▸ SUPPLIED DATA
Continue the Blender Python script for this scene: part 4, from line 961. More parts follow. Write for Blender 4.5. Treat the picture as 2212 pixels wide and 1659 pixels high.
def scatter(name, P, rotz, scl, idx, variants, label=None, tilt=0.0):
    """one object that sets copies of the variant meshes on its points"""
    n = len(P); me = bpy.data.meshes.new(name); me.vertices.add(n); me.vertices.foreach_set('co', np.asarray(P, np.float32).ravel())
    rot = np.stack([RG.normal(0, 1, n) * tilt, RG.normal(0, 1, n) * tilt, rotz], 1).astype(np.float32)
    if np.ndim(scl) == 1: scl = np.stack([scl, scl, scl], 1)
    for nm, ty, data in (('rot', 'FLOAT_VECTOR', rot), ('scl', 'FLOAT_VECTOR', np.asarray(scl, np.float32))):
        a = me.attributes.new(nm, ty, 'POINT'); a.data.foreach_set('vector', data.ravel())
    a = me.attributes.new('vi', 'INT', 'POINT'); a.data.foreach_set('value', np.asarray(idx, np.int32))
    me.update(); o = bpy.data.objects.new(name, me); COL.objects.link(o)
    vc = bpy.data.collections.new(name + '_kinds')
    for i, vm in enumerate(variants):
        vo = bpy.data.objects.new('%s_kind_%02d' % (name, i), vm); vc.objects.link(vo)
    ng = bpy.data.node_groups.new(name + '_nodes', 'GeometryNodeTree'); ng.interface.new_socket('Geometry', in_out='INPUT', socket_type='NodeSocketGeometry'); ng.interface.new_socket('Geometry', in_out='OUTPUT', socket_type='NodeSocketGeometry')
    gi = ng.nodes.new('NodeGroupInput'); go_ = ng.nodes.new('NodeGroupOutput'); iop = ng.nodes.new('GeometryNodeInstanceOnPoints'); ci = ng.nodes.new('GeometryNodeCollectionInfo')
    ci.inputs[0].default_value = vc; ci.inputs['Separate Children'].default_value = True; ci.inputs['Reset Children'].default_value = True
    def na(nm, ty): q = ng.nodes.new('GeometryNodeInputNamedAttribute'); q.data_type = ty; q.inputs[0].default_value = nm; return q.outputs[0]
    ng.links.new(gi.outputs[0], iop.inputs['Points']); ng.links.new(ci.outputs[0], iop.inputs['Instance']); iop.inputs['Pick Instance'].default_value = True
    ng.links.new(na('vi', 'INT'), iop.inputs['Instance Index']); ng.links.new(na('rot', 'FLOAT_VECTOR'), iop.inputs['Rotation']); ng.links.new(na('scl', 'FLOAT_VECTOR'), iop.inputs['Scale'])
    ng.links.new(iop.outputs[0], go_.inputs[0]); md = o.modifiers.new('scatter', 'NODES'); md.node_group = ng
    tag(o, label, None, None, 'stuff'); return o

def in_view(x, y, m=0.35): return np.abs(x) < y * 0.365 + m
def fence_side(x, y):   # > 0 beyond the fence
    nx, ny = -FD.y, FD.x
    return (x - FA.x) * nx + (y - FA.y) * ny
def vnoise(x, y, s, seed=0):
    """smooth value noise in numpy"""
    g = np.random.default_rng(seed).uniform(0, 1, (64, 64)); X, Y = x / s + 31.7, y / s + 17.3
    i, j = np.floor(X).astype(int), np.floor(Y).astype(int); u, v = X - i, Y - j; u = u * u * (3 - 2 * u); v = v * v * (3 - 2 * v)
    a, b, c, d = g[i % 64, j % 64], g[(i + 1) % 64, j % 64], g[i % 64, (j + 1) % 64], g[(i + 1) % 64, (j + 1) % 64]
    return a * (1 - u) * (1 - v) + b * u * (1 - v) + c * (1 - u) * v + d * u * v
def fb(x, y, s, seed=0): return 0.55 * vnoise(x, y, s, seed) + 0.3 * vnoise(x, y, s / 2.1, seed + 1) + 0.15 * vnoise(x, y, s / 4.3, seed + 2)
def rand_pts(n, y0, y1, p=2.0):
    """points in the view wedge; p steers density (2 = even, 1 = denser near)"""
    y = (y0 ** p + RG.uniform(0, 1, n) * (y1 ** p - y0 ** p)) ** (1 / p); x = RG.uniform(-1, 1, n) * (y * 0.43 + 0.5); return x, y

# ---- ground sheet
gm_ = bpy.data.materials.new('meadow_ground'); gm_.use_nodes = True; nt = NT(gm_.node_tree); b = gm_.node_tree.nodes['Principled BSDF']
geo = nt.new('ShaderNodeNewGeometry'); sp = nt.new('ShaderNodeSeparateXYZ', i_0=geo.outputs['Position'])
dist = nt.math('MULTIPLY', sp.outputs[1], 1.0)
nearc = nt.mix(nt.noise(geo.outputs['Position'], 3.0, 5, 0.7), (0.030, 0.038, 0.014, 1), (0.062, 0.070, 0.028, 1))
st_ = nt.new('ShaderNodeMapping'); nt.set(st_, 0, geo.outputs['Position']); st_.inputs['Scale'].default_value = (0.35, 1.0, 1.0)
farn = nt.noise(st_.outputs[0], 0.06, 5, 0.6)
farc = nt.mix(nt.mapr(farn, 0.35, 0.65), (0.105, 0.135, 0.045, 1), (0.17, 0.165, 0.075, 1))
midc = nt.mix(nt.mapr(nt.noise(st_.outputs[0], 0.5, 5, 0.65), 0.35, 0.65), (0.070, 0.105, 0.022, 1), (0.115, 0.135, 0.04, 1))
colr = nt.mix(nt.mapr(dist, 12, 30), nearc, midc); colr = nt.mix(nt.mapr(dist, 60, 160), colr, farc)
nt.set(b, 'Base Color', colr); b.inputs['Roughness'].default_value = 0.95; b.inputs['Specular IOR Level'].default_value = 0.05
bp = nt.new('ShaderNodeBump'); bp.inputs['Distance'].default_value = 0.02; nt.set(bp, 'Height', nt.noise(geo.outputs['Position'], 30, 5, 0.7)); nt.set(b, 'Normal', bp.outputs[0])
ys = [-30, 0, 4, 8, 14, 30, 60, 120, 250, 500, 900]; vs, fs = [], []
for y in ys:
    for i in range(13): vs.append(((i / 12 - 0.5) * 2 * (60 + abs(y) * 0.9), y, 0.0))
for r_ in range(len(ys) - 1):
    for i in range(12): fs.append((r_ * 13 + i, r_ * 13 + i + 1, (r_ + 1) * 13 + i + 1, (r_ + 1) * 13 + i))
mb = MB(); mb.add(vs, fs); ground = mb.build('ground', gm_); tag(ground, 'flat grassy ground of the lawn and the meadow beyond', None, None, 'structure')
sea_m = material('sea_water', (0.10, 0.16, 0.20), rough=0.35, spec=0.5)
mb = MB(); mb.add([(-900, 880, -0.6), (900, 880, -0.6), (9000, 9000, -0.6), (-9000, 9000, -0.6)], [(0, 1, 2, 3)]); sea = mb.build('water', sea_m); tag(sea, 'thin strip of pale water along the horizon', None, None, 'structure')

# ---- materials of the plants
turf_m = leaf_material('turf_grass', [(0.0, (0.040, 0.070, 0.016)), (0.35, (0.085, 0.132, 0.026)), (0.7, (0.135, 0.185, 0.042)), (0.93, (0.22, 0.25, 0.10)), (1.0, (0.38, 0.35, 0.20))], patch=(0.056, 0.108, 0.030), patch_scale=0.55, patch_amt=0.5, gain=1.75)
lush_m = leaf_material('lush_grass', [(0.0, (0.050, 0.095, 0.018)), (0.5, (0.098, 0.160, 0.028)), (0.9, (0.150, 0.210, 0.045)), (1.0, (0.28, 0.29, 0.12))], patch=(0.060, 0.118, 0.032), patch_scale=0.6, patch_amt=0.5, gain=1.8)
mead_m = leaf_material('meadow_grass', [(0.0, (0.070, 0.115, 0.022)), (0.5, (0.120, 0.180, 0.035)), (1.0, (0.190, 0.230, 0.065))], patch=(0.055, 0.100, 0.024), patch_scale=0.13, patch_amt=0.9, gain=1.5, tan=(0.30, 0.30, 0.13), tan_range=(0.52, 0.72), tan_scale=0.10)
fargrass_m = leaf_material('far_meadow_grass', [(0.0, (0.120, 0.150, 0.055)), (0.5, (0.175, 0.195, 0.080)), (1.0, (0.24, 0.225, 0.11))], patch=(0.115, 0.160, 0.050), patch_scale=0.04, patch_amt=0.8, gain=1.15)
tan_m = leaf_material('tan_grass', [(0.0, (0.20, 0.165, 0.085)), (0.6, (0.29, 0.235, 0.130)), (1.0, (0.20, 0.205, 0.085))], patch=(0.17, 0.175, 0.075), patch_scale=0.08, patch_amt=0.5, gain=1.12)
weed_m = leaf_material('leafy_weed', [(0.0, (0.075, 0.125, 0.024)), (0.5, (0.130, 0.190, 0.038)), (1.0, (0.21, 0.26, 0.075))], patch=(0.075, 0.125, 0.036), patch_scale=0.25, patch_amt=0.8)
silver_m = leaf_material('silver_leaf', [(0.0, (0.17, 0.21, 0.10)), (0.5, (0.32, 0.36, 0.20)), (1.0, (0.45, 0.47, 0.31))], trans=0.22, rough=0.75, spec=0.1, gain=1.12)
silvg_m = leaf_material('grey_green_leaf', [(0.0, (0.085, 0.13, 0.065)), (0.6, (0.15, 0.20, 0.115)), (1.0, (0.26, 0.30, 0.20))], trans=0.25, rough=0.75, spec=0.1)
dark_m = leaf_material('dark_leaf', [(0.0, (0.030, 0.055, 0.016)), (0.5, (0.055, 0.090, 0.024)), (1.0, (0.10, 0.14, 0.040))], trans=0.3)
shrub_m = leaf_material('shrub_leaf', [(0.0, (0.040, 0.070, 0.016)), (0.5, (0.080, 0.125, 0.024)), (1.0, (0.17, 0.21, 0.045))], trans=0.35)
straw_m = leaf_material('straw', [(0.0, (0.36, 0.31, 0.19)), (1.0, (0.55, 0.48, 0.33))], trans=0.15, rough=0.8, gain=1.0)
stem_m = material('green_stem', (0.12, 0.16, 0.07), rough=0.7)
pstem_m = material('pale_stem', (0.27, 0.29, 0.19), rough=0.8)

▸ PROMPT
Copy every line of the listing that includes the string "mapr".

▸ SOLUTION FOR THIS PROBLEM
farc = nt.mix(nt.mapr(farn, 0.35, 0.65), (0.105, 0.135, 0.045, 1), (0.17, 0.165, 0.075, 1))
midc = nt.mix(nt.mapr(nt.noise(st_.outputs[0], 0.5, 5, 0.65), 0.35, 0.65), (0.070, 0.105, 0.022, 1), (0.115, 0.135, 0.04, 1))
colr = nt.mix(nt.mapr(dist, 12, 30), nearc, midc); colr = nt.mix(nt.mapr(dist, 60, 160), colr, farc)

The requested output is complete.